Danielów dwóch, czyli przyjaźń Tanżyny i Mąki
Ładowanie...

Global categories

12 February 2019 12:02

Danielów dwóch, czyli przyjaźń Tanżyny i Mąki

Daniel Tanżyna jeszcze nigdy nie wygrał z Danielem Mąką. I na razie to się nie zmieni, a po ośmiu latach ich piłkarskie drogi znów się skrzyżowały i razem chcą pomóc w awansie Widzewowi

Poznali się w Polonii Bytom, która właśnie spadła z ekstraklasy. Dla Mąki był to pierwszy klub na Śląsku, skąd właśnie pochodzi Tanżyna. Urodzony w Wodzisławiu Śląskim wychowanek Odry do Polonii trafił po rundzie spędzonej w Skrze Częstochowa.  

- Ta przyjaźń oczywiście nie zaczęła się od razu. Daniel na początku sezonu szybko złapał kontuzję i leczył ją do końca rundy jesiennej. Podczas tego urazu miał więcej czasu i jakoś nasza znajomość zaczęła się nawiązywać. Pojechał z nami na obóz w przerwie zimowej. Docieraliśmy się podczas tego zgrupowania. Było nas kilku, którzy dobrze się rozumieli, a z Danielem nadawaliśmy na podobnych falach - opowiada Daniel Mąka. - Oczywiście zawsze jesteśmy drużyną, ale wiadomo, że w zespole ktoś z kimś bardziej się trzyma, a ktoś mniej. To normalne, bo nie da się, by wśród 25 facetów każdy przepadał za sobą - dodaje.

W sumie Tanżyna z Mąką zagrali ze sobą w Polonii tylko dziewięć spotkań i po sezonie, w którym drużyna z Bytomia uratowała się przed spadkiem dzięki wycofaniu się z I ligi Ruchu Radzionków, ich drogi się rozeszły.
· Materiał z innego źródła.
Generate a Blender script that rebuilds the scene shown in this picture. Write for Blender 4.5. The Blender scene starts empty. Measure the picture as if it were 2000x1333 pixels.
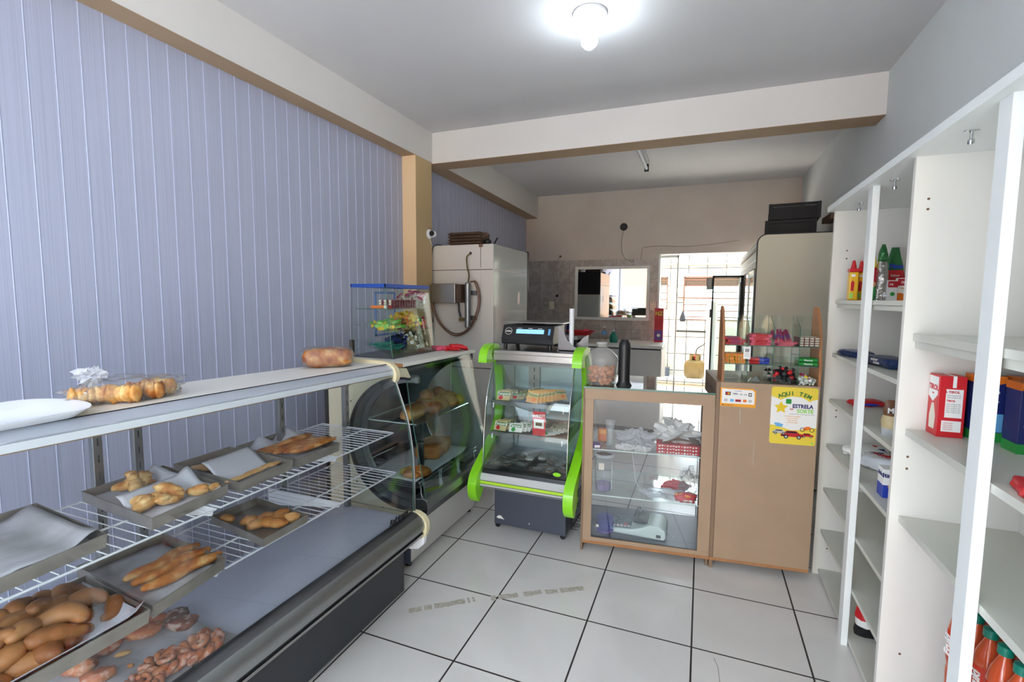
import bpy, math, random
from mathutils import Vector, Matrix, noise
random.seed(7)
SC = bpy.context.scene
COL = SC.collection
PI = math.pi
# ------------------------------------------------------------------ camera
cam_d = bpy.data.cameras.new('camera'); cam = bpy.data.objects.new('camera', cam_d); COL.objects.link(cam)
cam_d.sensor_fit = 'HORIZONTAL'; cam_d.sensor_width = 36.0; cam_d.lens = 941.37*36/2000
cam_d.clip_start = 0.02; cam_d.clip_end = 200
CH = 1.4747
_r = Vector((0.93025033, 0.3668507, 0.00740828)); _u = Vector((-0.03904055, 0.07888213, 0.99611919)); _f = Vector((-0.36484265, 0.92692943, -0.08770218))
cam.matrix_world = Matrix(((_r.x, _u.x, -_f.x, 0), (_r.y, _u.y, -_f.y, 0), (_r.z, _u.z, -_f.z, CH), (0, 0, 0, 1)))
SC.camera = cam
# ------------------------------------------------------------------ colour management
SC.view_settings.view_transform = 'Standard'
try: SC.view_settings.look = 'None'
except Exception: pass
SC.view_settings.gamma = 1.0; SC.view_settings.use_curve_mapping = False
SC.view_settings.exposure = 1.15
SC.cycles.transparent_max_bounces = 40
SC.cycles.max_bounces = 10
SC.cycles.caustics_reflective = False; SC.cycles.caustics_refractive = False
SC.cycles.sample_clamp_indirect = 6.0
# ------------------------------------------------------------------ world: pale bluish daylight
W = bpy.data.worlds.new('world'); SC.world = W; W.use_nodes = True
bg = W.node_tree.nodes['Background']; bg.inputs[0].default_value = (0.76, 0.88, 1.0, 1); bg.inputs[1].default_value = 5.6
def portal(name, loc, rot, sx, sy):        # guides sampling of the sky through an opening; gives no light itself
    d = bpy.data.lights.new(name, 'AREA'); d.shape = 'RECTANGLE'; d.size = sx; d.size_y = sy; d.cycles.is_portal = True
    o = bpy.data.objects.new(name, d); COL.objects.link(o); o.location = loc; o.rotation_euler = rot
portal('shop_front_portal', (-0.62, -1.62, 1.4), (PI/2, 0, 0), 3.1, 2.8)
portal('roof_gap_portal', (-0.1, 9.05, 2.85), (0, 0, 0), 4.4, 1.7)
sun_d = bpy.data.lights.new('sun', 'SUN'); sun_d.energy = 16; sun_d.color = (1.0, 0.93, 0.84); sun_d.angle = 0.01
sun = bpy.data.objects.new('sun', sun_d); COL.objects.link(sun); sun.rotation_euler = Vector((0.12, 0.42, 1.0)).to_track_quat('Z', 'Y').to_euler()

# ================================================================== materials
MATS = {}
def new_mat(name):
    m = bpy.data.materials.new(name); m.use_nodes = True; MATS[name] = m
    return m, m.node_tree, m.node_tree.nodes['Principled BSDF']
def lin(h):
    h = h.lstrip('#'); o = []
    for i in (0, 2, 4):
        c = int(h[i:i+2], 16)/255; o.append(c/12.92 if c <= 0.04045 else ((c+0.055)/1.055)**2.4)
    return tuple(o)+(1,)
def simple(name, col, rough=0.5, metal=0.0, var=0.0, scale=8, bump=0.0, bscale=60, spec=0.5, col2=None, coat=0.0):
    m, nt, p = new_mat(name); c = lin(col) if isinstance(col, str) else col
    p.inputs['Base Color'].default_value = c; p.inputs['Roughness'].default_value = rough; p.inputs['Metallic'].default_value = metal
    p.inputs['Specular IOR Level'].default_value = spec
    p.inputs['Coat Weight'].default_value = coat
    if var or col2:
        tc = nt.nodes.new('ShaderNodeTexCoord'); n = nt.nodes.new('ShaderNodeTexNoise'); n.inputs['Scale'].default_value = scale; n.inputs['Detail'].default_value = 5
        nt.links.new(tc.outputs['Object'], n.inputs['Vector'])
        r = nt.nodes.new('ShaderNodeValToRGB'); nt.links.new(n.outputs['Fac'], r.inputs[0])
        c2 = (lin(col2) if isinstance(col2, str) else col2) if col2 else tuple(x*(1-var) for x in c[:3])+(1,)
        r.color_ramp.elements[0].position = 0.35; r.color_ramp.elements[1].position = 0.65
        r.color_ramp.elements[0].color = c2; r.color_ramp.elements[1].color = c
        nt.links.new(r.outputs[0], p.inputs['Base Color'])
    if bump:
        tc = nt.nodes.new('ShaderNodeTexCoord'); n = nt.nodes.new('ShaderNodeTexNoise'); n.inputs['Scale'].default_value = bscale
        nt.links.new(tc.outputs['Object'], n.inputs['Vector'])
        b = nt.nodes.new('ShaderNodeBump'); b.inputs['Strength'].default_value = bump; b.inputs['Distance'].default_value = 0.01
        nt.links.new(n.outputs['Fac'], b.inputs['Height']); nt.links.new(b.outputs[0], p.inputs['Normal'])
    return m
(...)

Daniel Tanżyna odszedł do Miedzi Legnica, a Mąka do Zawiszy Bydgoszcz. Zanim znów spotkali się w Widzewie, grali jeszcze w kilku zespołach. 30-letni stoper w Rozwoju Katowice, w którym spotkał Marka Koniarka, legendę łódzkiego klubu i w GKS-ie Tychy. Rok starszy skrzydłowy na al. Piłsudskiego 138 trafił przez GKS Tychy i Bytovię. W śląskim zespole się minęli.

- Kontakt był później cały czas utrzymywany. Wspieraliśmy się, najczęściej oczywiście telefonicznie. Jak wracał w rodzinne strony z Legnicy, to ja akurat grałem w Tychach, więc się spotykaliśmy. Widać, że mu się chciało po drodze podjechać i także w ten sposób podtrzymać znajomość - podkreśla Mąka.

Zanim spotkali się ponownie w Widzewie, przyjaciele stanęli naprzeciwko sobie. Na razie 3:0 prowadzi Mąka. Jako gracz Zawiszy w sezonie 2012/2013 dwa razy pokonał Miedź Legnica (2:1 i 5:1) z Tanżyną w składzie. W rozgrywkach 2014/2015 skrzydłowy Bytovii wygrał 2:1 ze stoperem Miedzi.

- Zanim zdecydowałem się na transfer do Widzewa, oczywiście rozmawiałem z Danielem. Jego opinia była dopełnieniem tego, co usłyszałem od działaczy i sztabu szkoleniowego na temat rozwoju i planów klubu. Bardzo bym chciał mieć udział w kolejnych awansach i w końcu zagrać też w ekstraklasie - mówił Tanżyna.